Сей длинный выводок, сей поезд журавлиный,
Что над Элладою когда-то поднялся,
Как журавлиный клин в чужие рубежи —
На головах царей божественная пена…
Эта «божественная пена» плохо запоминалась. Я пытался ее оправдать то брызгами, когда корабль рассекает волну, то древнегреческими белокурыми кудрями… все равно не хотела запоминаться (а потом, когда начерно выучил всё стихотворение, она, эта пена, всплывала прежде прочих, более значимых строк).

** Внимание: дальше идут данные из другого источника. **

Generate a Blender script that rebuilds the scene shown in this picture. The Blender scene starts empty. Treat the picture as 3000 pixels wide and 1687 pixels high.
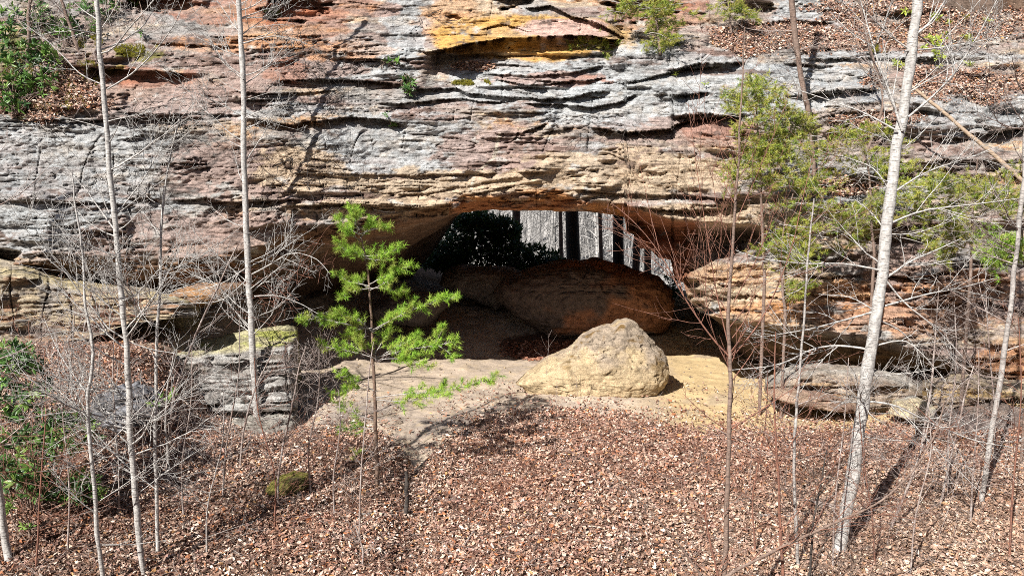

Я уже написал, что нашему сознанию труднее всего дается запоминание 50 на 50. Так, если бы при нажатии выключателя не загорался свет, то вы бы с огромным усилием и не сразу запомнили его позиции. (Сколько раз вы щелкнете туда-сюда, пока убедитесь, что таки да, лампочка перегорела или что света нет.) Так выпадали у меня из памяти то выводок, то поезд, как синонимы они работали 50 на 50. Так срабатывал и дважды повторенный эпитет журавлиный: запомнишь один – забудешь другой.

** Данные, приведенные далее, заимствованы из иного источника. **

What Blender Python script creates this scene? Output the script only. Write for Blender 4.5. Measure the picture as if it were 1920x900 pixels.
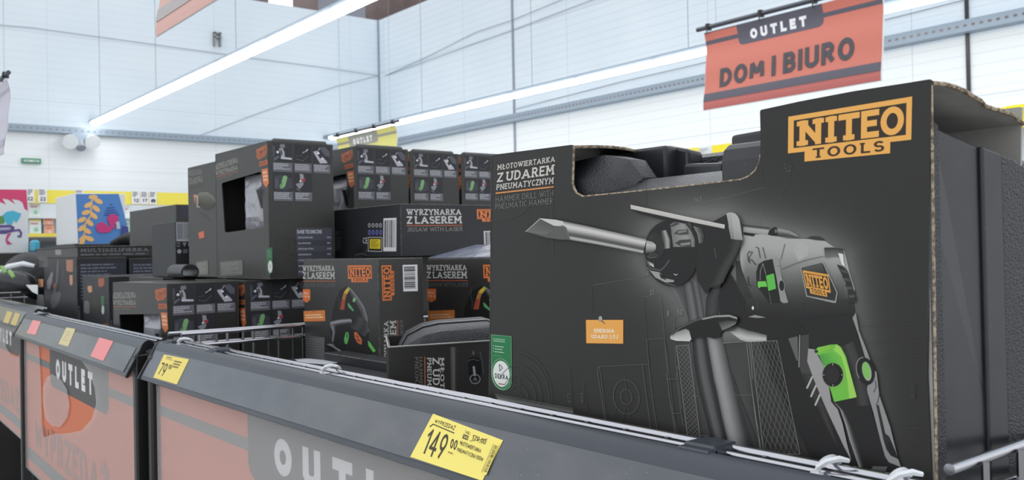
import bpy, bmesh, math, random
from mathutils import Vector, Matrix
random.seed(7)
for o in list(bpy.data.objects): bpy.data.objects.remove(o)
SC = bpy.context.scene; COL = SC.collection
R = math.radians
# ------------------------------------------------------------ camera
F = 1706.33; CX, CY = 960.0, 450.0
BX = Vector((0.62313352, 0.02153476, 0.78181895))      # world axes written in camera axes
BY = Vector((0.78184504, 0.0091337, -0.62340589))
BZ = Vector((-0.0205658, 0.99972638, -0.01114533))
cam = bpy.data.cameras.new('camera'); co = bpy.data.objects.new('camera', cam); COL.objects.link(co)
cam.sensor_width = 36; cam.lens = 36 * F / 1920; cam.clip_start = 0.02; cam.clip_end = 200
co.matrix_world = Matrix((BX, BY, BZ)).to_4x4(); SC.camera = co
cam.dof.use_dof = True; cam.dof.focus_distance = 0.8; cam.dof.aperture_fstop = 20
# ------------------------------------------------------------ daylight, exposure
w = bpy.data.worlds.new('daylight'); SC.world = w; w.use_nodes = True
bg = w.node_tree.nodes['Background']; bg.inputs[0].default_value = (0.93, 0.965, 1.0, 1); bg.inputs[1].default_value = 1.22
vs = SC.view_settings; vs.view_transform = 'Standard'; vs.look = 'None'; vs.exposure = 0.0; vs.gamma = 1; vs.use_curve_mapping = False

# ------------------------------------------------------------ rays of the photograph onto real planes
def ray(x, y):
    c = Vector(((x - CX) / F, -(y - CY) / F, -1)); return Vector((BX.dot(c), BY.dot(c), BZ.dot(c)))
def onY(x, y, v): d = ray(x, y); return d * (v / d.y)
def onX(x, y, v): d = ray(x, y); return d * (v / d.x)
def onZ(x, y, v): d = ray(x, y); return d * (v / d.z)
def onP(x, y, p, n): d = ray(x, y); return d * (Vector(p).dot(n) / d.dot(n))
def sub(ox, oy, s): return lambda x, y: (ox + x / s, oy + y / s)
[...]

Мое припоминание стало выглядеть как восстановление утраченного текста. Не так же ли, восхитился я, ставя себя на одну доску с гением, само стихотворение есть списывание, подглядывание за собственное плечо, будто сам себе отличник и Муза сосед по парте. Черновика немного стыдно, даже страшно, словно учителя, что бродит по рядам, как между строк («Черны мои черновики, чисты чистовики», – напишет однажды Рубцов). Ученичество! Поэт (если он Поэт) не умеет писать.
Реконструируя стихотворение по памяти, столкнулся с технической трудностью: как прохронометрировать постепенность его проявления? Тут-то и обнадежило меня предположение, что так оно и писалось: дарованное-удачное-необходимое-сносное-безразличное, – но эту последовательность в свою очередь трудно запомнить. Еще труднее брать на себя ответственность за определение неравноправности слов заведомого шедевра.
Наконец я осилил всё стихотворение…
На головах царей божественная пена —
Куда плывете вы? Когда бы не Елена,
Что Троя вам одна, ахейские мужи?
Однако рифма то подгоняет, то подгоняется. Рубежи не мог запомнить до самого конца. Они были нужны лишь для мужей, как и пена для Елены. Дальше стало легко:
И море, и Гомер – всё движется любовью.
Кого же слушать мне? И вот Гомер молчит,
И море черное, витийствуя, шумит
И с тяжким грохотом подходит к изголовью.
Самым последним никак не запоминалось это витийствуя. Но и его одолел, будто вспомнил, будто сам всё написал, будто вписал его последним: ладно, и так сойдет.
И каким коротким и простым оказалось всё стихотворение!
Сложнее было с «прозрачным» Пушкиным.
В пять утра всё запомнил, к восьми всё забыл. (А Мандельштам – назубок.)
Во-превых, я совсем не помнил, что оно называется «Воспоминание» (что называется, в тему).
Когда для смертного умолкнет шумный день,
И на немые стогны града
Полупрозрачная наляжет ночи тень
И сон, дневных трудов награда…
Эти строчки вспомнились с последовательной легкостью, будто сами написались, сверху вниз. Хотя где-то впереди висела сквозь жизнь запоминавшаяся, как хлыст, строка:
Но строк печальных не смываю.
С нее-то и началось для меня запоминание (восстановление) стихотворения, с конца вверх.
Труднее всего оказалось запомнить слова, связанные с описанием света и времени (возможно, борьба поэта с тавтологией и синонимами является более технической стороной поэтической работы): в то время для меня… в бездействии ночном… безмолвно предо мной…
Вспоминание строк оказалось перепутанным в такой непоследовательности:
Змеи сердечной угрызенья
Часы томительного бденья
Горят во мне… В то время для меня
Влачатся в тишине…
Итак:
В то время для меня влачатся в тишине
Часы томительного бденья
…сильней горят во мне
Змеи сердечной угрызенья.
(При чем тут змея? Однако сразу заползла в память.)
Мечты кипят. В уме…
Теснится… дум… тяжких… избыток
Воспоминание свой…
Зато окончание стало сразу и окончательно:
И с отвращением читая жизнь мою,
Я трепещу и проклинаю,
И горько жалуюсь, и горько слезы лью,
Но строк печальных не смываю.
В бездействии ночном – вот что никак было не запомнить.
И вовсе не сильней, а живей!
Мечты кипят; в уме, подавленном тоской
…
Воспоминание безмолвно предо мной.
(Курсивом выделено, что упорно не запоминалось.)